▶ [PROVIDED DATA]:
■ ■ ■

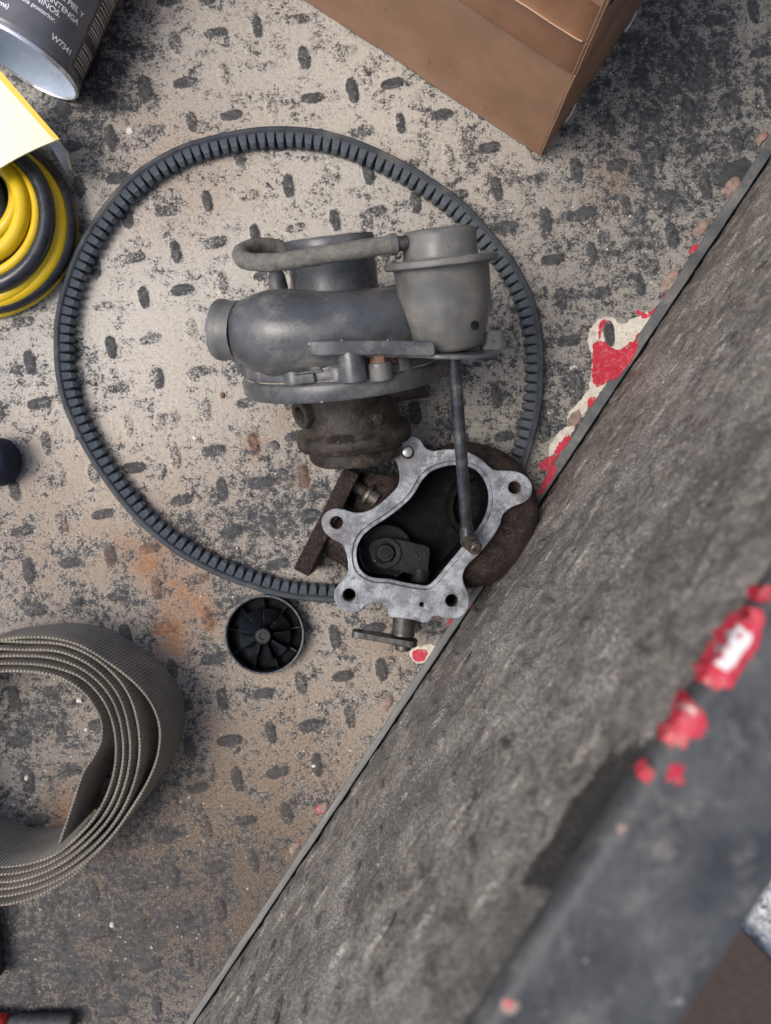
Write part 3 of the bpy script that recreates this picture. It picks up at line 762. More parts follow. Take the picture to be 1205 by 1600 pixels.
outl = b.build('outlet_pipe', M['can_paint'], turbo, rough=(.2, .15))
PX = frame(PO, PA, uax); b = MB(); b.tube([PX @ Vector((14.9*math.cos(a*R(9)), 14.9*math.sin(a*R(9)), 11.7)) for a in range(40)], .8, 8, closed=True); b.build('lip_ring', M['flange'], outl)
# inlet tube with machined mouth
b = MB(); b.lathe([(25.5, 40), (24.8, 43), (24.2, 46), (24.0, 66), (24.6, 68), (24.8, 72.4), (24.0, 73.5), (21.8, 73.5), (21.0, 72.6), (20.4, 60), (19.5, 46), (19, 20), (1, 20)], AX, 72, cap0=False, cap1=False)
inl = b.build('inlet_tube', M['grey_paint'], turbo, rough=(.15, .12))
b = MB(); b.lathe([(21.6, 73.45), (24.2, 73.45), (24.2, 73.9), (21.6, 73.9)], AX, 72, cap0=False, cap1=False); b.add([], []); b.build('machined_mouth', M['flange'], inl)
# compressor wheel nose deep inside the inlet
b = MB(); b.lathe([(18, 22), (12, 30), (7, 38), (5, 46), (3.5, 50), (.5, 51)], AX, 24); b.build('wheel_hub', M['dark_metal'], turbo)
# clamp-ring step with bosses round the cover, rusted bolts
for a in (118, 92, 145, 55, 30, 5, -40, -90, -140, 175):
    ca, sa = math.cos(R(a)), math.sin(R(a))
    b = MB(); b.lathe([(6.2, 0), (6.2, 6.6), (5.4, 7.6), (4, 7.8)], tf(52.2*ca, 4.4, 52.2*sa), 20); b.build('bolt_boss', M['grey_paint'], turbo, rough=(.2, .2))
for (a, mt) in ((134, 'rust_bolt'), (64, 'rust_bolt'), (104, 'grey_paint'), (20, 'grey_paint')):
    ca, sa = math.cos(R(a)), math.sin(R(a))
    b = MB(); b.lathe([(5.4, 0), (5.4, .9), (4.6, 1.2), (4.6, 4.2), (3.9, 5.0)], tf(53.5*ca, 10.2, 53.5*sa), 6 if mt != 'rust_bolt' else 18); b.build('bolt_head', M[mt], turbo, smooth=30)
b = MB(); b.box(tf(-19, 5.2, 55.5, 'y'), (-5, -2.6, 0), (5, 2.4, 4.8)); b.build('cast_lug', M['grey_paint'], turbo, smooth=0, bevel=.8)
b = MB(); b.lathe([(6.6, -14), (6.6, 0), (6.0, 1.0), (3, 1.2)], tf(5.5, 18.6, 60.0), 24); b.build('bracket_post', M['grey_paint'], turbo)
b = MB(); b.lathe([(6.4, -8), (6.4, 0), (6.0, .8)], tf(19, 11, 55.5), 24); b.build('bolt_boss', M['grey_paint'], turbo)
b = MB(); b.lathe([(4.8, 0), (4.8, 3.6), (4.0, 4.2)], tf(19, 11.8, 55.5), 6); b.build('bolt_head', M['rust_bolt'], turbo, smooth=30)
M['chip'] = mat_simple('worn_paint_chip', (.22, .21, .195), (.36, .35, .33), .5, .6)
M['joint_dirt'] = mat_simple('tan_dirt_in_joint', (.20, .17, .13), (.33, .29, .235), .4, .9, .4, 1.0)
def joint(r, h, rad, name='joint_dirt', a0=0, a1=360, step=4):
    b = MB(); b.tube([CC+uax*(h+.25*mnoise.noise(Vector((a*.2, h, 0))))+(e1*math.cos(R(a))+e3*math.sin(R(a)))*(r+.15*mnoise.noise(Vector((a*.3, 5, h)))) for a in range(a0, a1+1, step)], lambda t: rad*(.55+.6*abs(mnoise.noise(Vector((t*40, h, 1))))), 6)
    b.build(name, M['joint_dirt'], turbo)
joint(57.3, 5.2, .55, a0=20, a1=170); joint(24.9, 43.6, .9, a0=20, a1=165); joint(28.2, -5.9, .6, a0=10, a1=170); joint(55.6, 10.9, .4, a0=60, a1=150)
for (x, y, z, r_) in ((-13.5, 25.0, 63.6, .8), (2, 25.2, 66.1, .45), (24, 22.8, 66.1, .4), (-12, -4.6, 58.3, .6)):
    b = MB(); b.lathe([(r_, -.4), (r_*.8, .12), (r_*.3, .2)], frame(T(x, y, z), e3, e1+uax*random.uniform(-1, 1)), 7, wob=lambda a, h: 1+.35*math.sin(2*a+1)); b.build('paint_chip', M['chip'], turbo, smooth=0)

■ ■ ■

▶ [WHAT YOU WILL DO]: The data should be printed again unchanged; leave its pictures out.

▶ [REPLY TO THE EXERCISE]:
Write part 3 of the bpy script that recreates this picture. It picks up at line 762. More parts follow. Take the picture to be 1205 by 1600 pixels.
outl = b.build('outlet_pipe', M['can_paint'], turbo, rough=(.2, .15))
PX = frame(PO, PA, uax); b = MB(); b.tube([PX @ Vector((14.9*math.cos(a*R(9)), 14.9*math.sin(a*R(9)), 11.7)) for a in range(40)], .8, 8, closed=True); b.build('lip_ring', M['flange'], outl)
# inlet tube with machined mouth
b = MB(); b.lathe([(25.5, 40), (24.8, 43), (24.2, 46), (24.0, 66), (24.6, 68), (24.8, 72.4), (24.0, 73.5), (21.8, 73.5), (21.0, 72.6), (20.4, 60), (19.5, 46), (19, 20), (1, 20)], AX, 72, cap0=False, cap1=False)
inl = b.build('inlet_tube', M['grey_paint'], turbo, rough=(.15, .12))
b = MB(); b.lathe([(21.6, 73.45), (24.2, 73.45), (24.2, 73.9), (21.6, 73.9)], AX, 72, cap0=False, cap1=False); b.add([], []); b.build('machined_mouth', M['flange'], inl)
# compressor wheel nose deep inside the inlet
b = MB(); b.lathe([(18, 22), (12, 30), (7, 38), (5, 46), (3.5, 50), (.5, 51)], AX, 24); b.build('wheel_hub', M['dark_metal'], turbo)
# clamp-ring step with bosses round the cover, rusted bolts
for a in (118, 92, 145, 55, 30, 5, -40, -90, -140, 175):
    ca, sa = math.cos(R(a)), math.sin(R(a))
    b = MB(); b.lathe([(6.2, 0), (6.2, 6.6), (5.4, 7.6), (4, 7.8)], tf(52.2*ca, 4.4, 52.2*sa), 20); b.build('bolt_boss', M['grey_paint'], turbo, rough=(.2, .2))
for (a, mt) in ((134, 'rust_bolt'), (64, 'rust_bolt'), (104, 'grey_paint'), (20, 'grey_paint')):
    ca, sa = math.cos(R(a)), math.sin(R(a))
    b = MB(); b.lathe([(5.4, 0), (5.4, .9), (4.6, 1.2), (4.6, 4.2), (3.9, 5.0)], tf(53.5*ca, 10.2, 53.5*sa), 6 if mt != 'rust_bolt' else 18); b.build('bolt_head', M[mt], turbo, smooth=30)
b = MB(); b.box(tf(-19, 5.2, 55.5, 'y'), (-5, -2.6, 0), (5, 2.4, 4.8)); b.build('cast_lug', M['grey_paint'], turbo, smooth=0, bevel=.8)
b = MB(); b.lathe([(6.6, -14), (6.6, 0), (6.0, 1.0), (3, 1.2)], tf(5.5, 18.6, 60.0), 24); b.build('bracket_post', M['grey_paint'], turbo)
b = MB(); b.lathe([(6.4, -8), (6.4, 0), (6.0, .8)], tf(19, 11, 55.5), 24); b.build('bolt_boss', M['grey_paint'], turbo)
b = MB(); b.lathe([(4.8, 0), (4.8, 3.6), (4.0, 4.2)], tf(19, 11.8, 55.5), 6); b.build('bolt_head', M['rust_bolt'], turbo, smooth=30)
M['chip'] = mat_simple('worn_paint_chip', (.22, .21, .195), (.36, .35, .33), .5, .6)
M['joint_dirt'] = mat_simple('tan_dirt_in_joint', (.20, .17, .13), (.33, .29, .235), .4, .9, .4, 1.0)
def joint(r, h, rad, name='joint_dirt', a0=0, a1=360, step=4):
    b = MB(); b.tube([CC+uax*(h+.25*mnoise.noise(Vector((a*.2, h, 0))))+(e1*math.cos(R(a))+e3*math.sin(R(a)))*(r+.15*mnoise.noise(Vector((a*.3, 5, h)))) for a in range(a0, a1+1, step)], lambda t: rad*(.55+.6*abs(mnoise.noise(Vector((t*40, h, 1))))), 6)
    b.build(name, M['joint_dirt'], turbo)
joint(57.3, 5.2, .55, a0=20, a1=170); joint(24.9, 43.6, .9, a0=20, a1=165); joint(28.2, -5.9, .6, a0=10, a1=170); joint(55.6, 10.9, .4, a0=60, a1=150)
for (x, y, z, r_) in ((-13.5, 25.0, 63.6, .8), (2, 25.2, 66.1, .45), (24, 22.8, 66.1, .4), (-12, -4.6, 58.3, .6)):
    b = MB(); b.lathe([(r_, -.4), (r_*.8, .12), (r_*.3, .2)], frame(T(x, y, z), e3, e1+uax*random.uniform(-1, 1)), 7, wob=lambda a, h: 1+.35*math.sin(2*a+1)); b.build('paint_chip', M['chip'], turbo, smooth=0)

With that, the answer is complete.